- _What this task involves_
Review the material line by line. Identify and copy every line that contains the string "hole".

==========

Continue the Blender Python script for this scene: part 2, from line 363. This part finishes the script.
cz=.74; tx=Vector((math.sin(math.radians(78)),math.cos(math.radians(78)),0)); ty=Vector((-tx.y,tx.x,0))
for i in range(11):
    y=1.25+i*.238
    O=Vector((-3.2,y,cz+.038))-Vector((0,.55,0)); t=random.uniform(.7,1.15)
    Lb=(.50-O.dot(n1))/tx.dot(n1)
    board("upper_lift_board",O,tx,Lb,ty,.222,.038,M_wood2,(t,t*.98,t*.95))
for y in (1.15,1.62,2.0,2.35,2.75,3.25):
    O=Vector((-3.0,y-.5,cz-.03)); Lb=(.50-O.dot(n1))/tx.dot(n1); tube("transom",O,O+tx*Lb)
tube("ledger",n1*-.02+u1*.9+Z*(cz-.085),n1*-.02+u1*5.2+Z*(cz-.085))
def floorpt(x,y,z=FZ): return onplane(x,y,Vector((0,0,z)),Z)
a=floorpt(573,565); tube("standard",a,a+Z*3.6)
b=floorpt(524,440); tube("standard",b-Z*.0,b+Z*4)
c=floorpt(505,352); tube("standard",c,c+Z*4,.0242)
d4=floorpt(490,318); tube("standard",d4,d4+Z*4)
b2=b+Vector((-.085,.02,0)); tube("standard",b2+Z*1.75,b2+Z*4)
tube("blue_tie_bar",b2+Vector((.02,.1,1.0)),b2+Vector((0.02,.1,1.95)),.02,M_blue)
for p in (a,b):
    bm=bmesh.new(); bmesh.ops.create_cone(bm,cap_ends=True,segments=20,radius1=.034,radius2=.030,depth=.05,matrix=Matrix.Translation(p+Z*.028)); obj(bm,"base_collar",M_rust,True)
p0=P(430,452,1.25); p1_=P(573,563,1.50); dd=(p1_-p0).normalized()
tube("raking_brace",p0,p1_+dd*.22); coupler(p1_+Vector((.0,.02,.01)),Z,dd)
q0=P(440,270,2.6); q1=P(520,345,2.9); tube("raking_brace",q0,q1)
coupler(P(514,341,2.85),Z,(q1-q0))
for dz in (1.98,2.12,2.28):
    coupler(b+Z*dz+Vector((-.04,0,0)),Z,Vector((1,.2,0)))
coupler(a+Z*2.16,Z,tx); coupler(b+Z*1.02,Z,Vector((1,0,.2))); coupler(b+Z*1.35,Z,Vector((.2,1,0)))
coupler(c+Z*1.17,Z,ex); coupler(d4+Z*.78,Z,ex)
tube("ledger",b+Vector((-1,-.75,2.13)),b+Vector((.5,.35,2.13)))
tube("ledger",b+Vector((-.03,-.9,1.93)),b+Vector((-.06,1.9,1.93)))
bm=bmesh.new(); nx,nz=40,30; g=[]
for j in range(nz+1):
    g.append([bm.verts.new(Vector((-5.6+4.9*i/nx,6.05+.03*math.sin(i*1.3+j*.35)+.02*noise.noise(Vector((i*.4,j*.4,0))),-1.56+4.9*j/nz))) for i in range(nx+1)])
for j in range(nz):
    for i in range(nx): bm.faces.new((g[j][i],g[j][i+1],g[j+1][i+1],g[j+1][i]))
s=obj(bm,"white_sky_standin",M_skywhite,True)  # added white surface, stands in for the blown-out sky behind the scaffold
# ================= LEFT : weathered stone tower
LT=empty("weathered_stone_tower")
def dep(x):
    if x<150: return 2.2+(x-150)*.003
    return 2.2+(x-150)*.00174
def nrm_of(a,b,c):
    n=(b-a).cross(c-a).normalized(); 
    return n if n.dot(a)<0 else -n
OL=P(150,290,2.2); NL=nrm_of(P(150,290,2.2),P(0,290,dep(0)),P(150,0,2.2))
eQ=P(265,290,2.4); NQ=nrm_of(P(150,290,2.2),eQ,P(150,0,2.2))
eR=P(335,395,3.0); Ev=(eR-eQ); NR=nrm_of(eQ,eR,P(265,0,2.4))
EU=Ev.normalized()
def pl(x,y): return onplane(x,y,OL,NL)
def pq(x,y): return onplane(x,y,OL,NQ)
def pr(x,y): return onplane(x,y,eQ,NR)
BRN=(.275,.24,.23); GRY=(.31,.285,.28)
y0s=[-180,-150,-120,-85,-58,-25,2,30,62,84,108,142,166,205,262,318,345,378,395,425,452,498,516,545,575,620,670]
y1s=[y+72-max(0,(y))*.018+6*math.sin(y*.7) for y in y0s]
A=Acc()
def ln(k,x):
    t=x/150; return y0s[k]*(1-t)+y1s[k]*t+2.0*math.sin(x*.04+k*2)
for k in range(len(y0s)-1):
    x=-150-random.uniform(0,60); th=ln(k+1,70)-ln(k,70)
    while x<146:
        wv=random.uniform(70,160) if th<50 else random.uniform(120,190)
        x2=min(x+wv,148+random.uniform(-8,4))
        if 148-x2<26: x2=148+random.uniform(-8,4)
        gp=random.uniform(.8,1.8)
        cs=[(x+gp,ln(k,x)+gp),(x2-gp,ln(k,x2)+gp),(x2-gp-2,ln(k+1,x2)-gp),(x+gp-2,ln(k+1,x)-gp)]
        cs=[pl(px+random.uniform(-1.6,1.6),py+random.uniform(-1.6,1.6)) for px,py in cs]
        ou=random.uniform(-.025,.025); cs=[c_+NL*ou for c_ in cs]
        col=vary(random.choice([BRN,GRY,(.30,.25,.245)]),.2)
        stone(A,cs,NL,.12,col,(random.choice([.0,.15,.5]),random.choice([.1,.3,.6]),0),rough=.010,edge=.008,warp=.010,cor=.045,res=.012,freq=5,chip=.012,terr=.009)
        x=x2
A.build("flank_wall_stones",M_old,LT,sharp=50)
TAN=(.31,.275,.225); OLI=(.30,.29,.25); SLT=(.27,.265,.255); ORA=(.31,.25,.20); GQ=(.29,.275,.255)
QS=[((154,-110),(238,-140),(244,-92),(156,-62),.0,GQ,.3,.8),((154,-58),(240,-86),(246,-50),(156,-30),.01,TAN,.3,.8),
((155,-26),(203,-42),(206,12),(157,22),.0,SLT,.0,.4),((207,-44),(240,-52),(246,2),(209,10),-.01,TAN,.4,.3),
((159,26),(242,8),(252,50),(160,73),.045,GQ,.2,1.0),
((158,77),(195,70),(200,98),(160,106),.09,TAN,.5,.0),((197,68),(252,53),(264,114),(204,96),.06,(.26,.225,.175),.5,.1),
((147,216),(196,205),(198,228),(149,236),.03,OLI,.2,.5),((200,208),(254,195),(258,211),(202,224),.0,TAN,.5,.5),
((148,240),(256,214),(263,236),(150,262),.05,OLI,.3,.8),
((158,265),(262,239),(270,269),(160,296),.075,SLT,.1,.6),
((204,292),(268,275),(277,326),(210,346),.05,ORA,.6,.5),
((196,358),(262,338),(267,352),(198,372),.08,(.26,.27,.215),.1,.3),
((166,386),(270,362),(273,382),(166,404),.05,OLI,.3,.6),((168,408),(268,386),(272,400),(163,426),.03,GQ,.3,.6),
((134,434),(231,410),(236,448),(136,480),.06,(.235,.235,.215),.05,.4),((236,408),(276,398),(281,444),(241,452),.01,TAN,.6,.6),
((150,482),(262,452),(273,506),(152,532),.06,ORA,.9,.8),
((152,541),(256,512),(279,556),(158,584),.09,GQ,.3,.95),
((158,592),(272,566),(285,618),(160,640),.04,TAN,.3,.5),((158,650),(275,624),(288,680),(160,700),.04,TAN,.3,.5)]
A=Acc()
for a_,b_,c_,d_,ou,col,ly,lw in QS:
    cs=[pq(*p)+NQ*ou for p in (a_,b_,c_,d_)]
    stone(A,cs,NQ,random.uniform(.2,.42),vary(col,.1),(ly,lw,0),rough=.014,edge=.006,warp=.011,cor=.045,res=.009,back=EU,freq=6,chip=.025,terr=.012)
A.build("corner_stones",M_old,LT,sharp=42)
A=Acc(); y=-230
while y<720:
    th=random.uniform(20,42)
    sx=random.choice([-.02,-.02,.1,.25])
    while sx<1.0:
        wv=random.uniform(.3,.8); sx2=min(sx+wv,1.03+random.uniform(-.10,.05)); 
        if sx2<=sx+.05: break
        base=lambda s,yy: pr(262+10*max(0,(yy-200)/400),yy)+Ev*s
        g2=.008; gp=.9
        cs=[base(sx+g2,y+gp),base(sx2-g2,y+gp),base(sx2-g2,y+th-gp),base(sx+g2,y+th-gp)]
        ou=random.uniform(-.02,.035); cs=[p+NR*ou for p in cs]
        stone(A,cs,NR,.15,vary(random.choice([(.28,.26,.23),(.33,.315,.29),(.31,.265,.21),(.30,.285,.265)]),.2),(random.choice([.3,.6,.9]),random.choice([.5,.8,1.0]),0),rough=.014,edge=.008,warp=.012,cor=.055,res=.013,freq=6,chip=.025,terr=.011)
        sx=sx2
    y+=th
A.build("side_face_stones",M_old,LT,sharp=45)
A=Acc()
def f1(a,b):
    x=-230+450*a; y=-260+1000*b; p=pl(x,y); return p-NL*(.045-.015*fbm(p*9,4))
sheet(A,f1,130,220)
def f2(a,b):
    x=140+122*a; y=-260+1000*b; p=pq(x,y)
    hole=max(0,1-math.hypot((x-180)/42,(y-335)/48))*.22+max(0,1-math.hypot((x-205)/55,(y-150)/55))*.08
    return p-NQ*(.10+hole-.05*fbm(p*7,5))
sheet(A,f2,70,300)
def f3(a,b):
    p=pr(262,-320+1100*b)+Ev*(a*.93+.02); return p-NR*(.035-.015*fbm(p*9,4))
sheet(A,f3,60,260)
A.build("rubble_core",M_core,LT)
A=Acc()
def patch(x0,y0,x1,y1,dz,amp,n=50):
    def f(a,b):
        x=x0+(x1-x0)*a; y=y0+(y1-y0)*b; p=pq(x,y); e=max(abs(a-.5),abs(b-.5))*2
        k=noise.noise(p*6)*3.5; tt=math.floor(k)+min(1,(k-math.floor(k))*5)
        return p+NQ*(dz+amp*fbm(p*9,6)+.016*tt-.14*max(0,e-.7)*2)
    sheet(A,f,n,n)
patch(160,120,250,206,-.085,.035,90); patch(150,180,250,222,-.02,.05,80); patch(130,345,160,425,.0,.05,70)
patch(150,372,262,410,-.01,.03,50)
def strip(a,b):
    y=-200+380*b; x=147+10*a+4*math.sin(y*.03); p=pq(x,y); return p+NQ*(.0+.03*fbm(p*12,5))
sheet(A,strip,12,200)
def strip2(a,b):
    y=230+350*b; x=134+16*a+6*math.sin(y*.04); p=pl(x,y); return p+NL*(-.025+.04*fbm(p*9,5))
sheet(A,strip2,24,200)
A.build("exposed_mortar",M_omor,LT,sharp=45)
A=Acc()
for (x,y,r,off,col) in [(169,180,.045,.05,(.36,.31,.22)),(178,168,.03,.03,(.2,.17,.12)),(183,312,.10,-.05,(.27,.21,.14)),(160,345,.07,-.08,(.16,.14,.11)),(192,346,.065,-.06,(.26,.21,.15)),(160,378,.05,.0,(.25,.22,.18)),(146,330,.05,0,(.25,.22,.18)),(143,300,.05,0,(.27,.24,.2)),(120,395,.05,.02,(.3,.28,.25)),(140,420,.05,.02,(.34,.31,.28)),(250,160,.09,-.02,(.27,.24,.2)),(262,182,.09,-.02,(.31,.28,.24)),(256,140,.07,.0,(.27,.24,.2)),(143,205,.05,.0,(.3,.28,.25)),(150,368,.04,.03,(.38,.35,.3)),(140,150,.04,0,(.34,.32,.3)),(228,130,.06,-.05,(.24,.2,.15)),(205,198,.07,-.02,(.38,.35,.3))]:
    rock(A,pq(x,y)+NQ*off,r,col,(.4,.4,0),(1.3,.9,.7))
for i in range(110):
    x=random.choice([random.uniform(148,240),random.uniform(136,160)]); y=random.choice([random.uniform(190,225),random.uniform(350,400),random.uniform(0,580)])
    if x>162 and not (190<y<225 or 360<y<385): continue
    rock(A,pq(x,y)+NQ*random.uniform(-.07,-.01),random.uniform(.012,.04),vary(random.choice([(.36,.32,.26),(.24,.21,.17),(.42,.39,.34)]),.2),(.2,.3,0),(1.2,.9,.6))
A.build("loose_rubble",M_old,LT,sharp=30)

==========

- _Correct answer_
    hole=max(0,1-math.hypot((x-180)/42,(y-335)/48))*.22+max(0,1-math.hypot((x-205)/55,(y-150)/55))*.08
    return p-NQ*(.10+hole-.05*fbm(p*7,5))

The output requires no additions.